→ **YOUR INSTRUCTIONS**:
Give the listing below again in full, exactly as written.
************
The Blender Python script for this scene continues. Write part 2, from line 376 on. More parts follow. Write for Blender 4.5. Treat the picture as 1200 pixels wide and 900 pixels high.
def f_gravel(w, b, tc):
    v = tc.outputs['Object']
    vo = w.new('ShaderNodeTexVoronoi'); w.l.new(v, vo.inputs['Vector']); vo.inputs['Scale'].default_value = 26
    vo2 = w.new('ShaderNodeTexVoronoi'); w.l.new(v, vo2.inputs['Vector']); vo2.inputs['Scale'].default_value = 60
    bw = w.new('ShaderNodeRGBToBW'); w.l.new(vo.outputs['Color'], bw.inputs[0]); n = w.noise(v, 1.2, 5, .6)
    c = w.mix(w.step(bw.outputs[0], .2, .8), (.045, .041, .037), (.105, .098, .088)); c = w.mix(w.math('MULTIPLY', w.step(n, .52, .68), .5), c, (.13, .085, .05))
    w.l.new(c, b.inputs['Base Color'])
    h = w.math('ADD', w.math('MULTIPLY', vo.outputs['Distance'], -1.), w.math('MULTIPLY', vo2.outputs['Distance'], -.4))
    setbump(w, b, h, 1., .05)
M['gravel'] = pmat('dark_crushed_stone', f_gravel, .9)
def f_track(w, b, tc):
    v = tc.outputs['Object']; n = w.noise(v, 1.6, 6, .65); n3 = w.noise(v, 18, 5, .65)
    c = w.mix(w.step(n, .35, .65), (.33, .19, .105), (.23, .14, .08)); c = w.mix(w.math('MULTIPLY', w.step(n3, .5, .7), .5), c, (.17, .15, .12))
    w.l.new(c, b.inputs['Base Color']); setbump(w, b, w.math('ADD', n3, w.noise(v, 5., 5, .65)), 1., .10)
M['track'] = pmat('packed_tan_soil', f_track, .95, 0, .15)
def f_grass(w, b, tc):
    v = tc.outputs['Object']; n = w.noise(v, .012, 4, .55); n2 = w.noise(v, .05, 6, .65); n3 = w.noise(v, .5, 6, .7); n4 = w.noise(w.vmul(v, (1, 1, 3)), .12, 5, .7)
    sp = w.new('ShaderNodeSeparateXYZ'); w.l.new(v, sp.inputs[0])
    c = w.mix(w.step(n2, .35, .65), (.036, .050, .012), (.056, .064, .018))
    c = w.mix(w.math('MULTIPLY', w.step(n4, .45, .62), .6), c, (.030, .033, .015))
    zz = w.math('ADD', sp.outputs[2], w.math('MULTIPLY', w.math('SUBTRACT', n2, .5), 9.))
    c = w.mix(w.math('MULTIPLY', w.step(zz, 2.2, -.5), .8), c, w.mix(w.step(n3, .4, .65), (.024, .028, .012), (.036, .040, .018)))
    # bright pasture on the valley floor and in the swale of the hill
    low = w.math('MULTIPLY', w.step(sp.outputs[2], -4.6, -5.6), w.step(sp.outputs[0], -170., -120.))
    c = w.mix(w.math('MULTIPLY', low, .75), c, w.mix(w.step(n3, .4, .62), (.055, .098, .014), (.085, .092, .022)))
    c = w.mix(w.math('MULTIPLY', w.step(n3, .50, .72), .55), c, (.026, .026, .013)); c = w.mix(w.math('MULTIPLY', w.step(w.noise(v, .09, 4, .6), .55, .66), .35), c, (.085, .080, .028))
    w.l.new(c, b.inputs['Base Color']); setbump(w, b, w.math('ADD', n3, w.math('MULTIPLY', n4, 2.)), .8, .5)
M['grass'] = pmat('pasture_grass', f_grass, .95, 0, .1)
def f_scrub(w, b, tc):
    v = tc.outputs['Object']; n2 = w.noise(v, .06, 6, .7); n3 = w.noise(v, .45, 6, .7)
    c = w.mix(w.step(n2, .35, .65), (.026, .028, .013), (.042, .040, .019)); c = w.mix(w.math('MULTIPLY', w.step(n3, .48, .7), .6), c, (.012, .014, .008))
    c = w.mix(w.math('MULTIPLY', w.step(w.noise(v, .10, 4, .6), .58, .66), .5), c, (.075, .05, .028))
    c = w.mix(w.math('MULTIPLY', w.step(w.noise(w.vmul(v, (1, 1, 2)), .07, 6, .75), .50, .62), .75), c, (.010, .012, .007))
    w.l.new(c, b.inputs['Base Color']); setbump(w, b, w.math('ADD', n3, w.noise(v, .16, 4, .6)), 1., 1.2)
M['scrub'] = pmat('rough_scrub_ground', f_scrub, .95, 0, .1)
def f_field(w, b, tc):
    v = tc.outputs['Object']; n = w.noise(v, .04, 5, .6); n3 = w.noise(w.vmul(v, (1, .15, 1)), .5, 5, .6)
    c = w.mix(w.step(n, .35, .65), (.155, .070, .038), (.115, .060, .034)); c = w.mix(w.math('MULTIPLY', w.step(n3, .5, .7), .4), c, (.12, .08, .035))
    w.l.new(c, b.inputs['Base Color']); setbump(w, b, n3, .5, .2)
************
→ **SOLUTION FOR THIS TASK**:
The Blender Python script for this scene continues. Write part 2, from line 376 on. More parts follow. Write for Blender 4.5. Treat the picture as 1200 pixels wide and 900 pixels high.
def f_gravel(w, b, tc):
    v = tc.outputs['Object']
    vo = w.new('ShaderNodeTexVoronoi'); w.l.new(v, vo.inputs['Vector']); vo.inputs['Scale'].default_value = 26
    vo2 = w.new('ShaderNodeTexVoronoi'); w.l.new(v, vo2.inputs['Vector']); vo2.inputs['Scale'].default_value = 60
    bw = w.new('ShaderNodeRGBToBW'); w.l.new(vo.outputs['Color'], bw.inputs[0]); n = w.noise(v, 1.2, 5, .6)
    c = w.mix(w.step(bw.outputs[0], .2, .8), (.045, .041, .037), (.105, .098, .088)); c = w.mix(w.math('MULTIPLY', w.step(n, .52, .68), .5), c, (.13, .085, .05))
    w.l.new(c, b.inputs['Base Color'])
    h = w.math('ADD', w.math('MULTIPLY', vo.outputs['Distance'], -1.), w.math('MULTIPLY', vo2.outputs['Distance'], -.4))
    setbump(w, b, h, 1., .05)
M['gravel'] = pmat('dark_crushed_stone', f_gravel, .9)
def f_track(w, b, tc):
    v = tc.outputs['Object']; n = w.noise(v, 1.6, 6, .65); n3 = w.noise(v, 18, 5, .65)
    c = w.mix(w.step(n, .35, .65), (.33, .19, .105), (.23, .14, .08)); c = w.mix(w.math('MULTIPLY', w.step(n3, .5, .7), .5), c, (.17, .15, .12))
    w.l.new(c, b.inputs['Base Color']); setbump(w, b, w.math('ADD', n3, w.noise(v, 5., 5, .65)), 1., .10)
M['track'] = pmat('packed_tan_soil', f_track, .95, 0, .15)
def f_grass(w, b, tc):
    v = tc.outputs['Object']; n = w.noise(v, .012, 4, .55); n2 = w.noise(v, .05, 6, .65); n3 = w.noise(v, .5, 6, .7); n4 = w.noise(w.vmul(v, (1, 1, 3)), .12, 5, .7)
    sp = w.new('ShaderNodeSeparateXYZ'); w.l.new(v, sp.inputs[0])
    c = w.mix(w.step(n2, .35, .65), (.036, .050, .012), (.056, .064, .018))
    c = w.mix(w.math('MULTIPLY', w.step(n4, .45, .62), .6), c, (.030, .033, .015))
    zz = w.math('ADD', sp.outputs[2], w.math('MULTIPLY', w.math('SUBTRACT', n2, .5), 9.))
    c = w.mix(w.math('MULTIPLY', w.step(zz, 2.2, -.5), .8), c, w.mix(w.step(n3, .4, .65), (.024, .028, .012), (.036, .040, .018)))
    # bright pasture on the valley floor and in the swale of the hill
    low = w.math('MULTIPLY', w.step(sp.outputs[2], -4.6, -5.6), w.step(sp.outputs[0], -170., -120.))
    c = w.mix(w.math('MULTIPLY', low, .75), c, w.mix(w.step(n3, .4, .62), (.055, .098, .014), (.085, .092, .022)))
    c = w.mix(w.math('MULTIPLY', w.step(n3, .50, .72), .55), c, (.026, .026, .013)); c = w.mix(w.math('MULTIPLY', w.step(w.noise(v, .09, 4, .6), .55, .66), .35), c, (.085, .080, .028))
    w.l.new(c, b.inputs['Base Color']); setbump(w, b, w.math('ADD', n3, w.math('MULTIPLY', n4, 2.)), .8, .5)
M['grass'] = pmat('pasture_grass', f_grass, .95, 0, .1)
def f_scrub(w, b, tc):
    v = tc.outputs['Object']; n2 = w.noise(v, .06, 6, .7); n3 = w.noise(v, .45, 6, .7)
    c = w.mix(w.step(n2, .35, .65), (.026, .028, .013), (.042, .040, .019)); c = w.mix(w.math('MULTIPLY', w.step(n3, .48, .7), .6), c, (.012, .014, .008))
    c = w.mix(w.math('MULTIPLY', w.step(w.noise(v, .10, 4, .6), .58, .66), .5), c, (.075, .05, .028))
    c = w.mix(w.math('MULTIPLY', w.step(w.noise(w.vmul(v, (1, 1, 2)), .07, 6, .75), .50, .62), .75), c, (.010, .012, .007))
    w.l.new(c, b.inputs['Base Color']); setbump(w, b, w.math('ADD', n3, w.noise(v, .16, 4, .6)), 1., 1.2)
M['scrub'] = pmat('rough_scrub_ground', f_scrub, .95, 0, .1)
def f_field(w, b, tc):
    v = tc.outputs['Object']; n = w.noise(v, .04, 5, .6); n3 = w.noise(w.vmul(v, (1, .15, 1)), .5, 5, .6)
    c = w.mix(w.step(n, .35, .65), (.155, .070, .038), (.115, .060, .034)); c = w.mix(w.math('MULTIPLY', w.step(n3, .5, .7), .4), c, (.12, .08, .035))
    w.l.new(c, b.inputs['Base Color']); setbump(w, b, n3, .5, .2)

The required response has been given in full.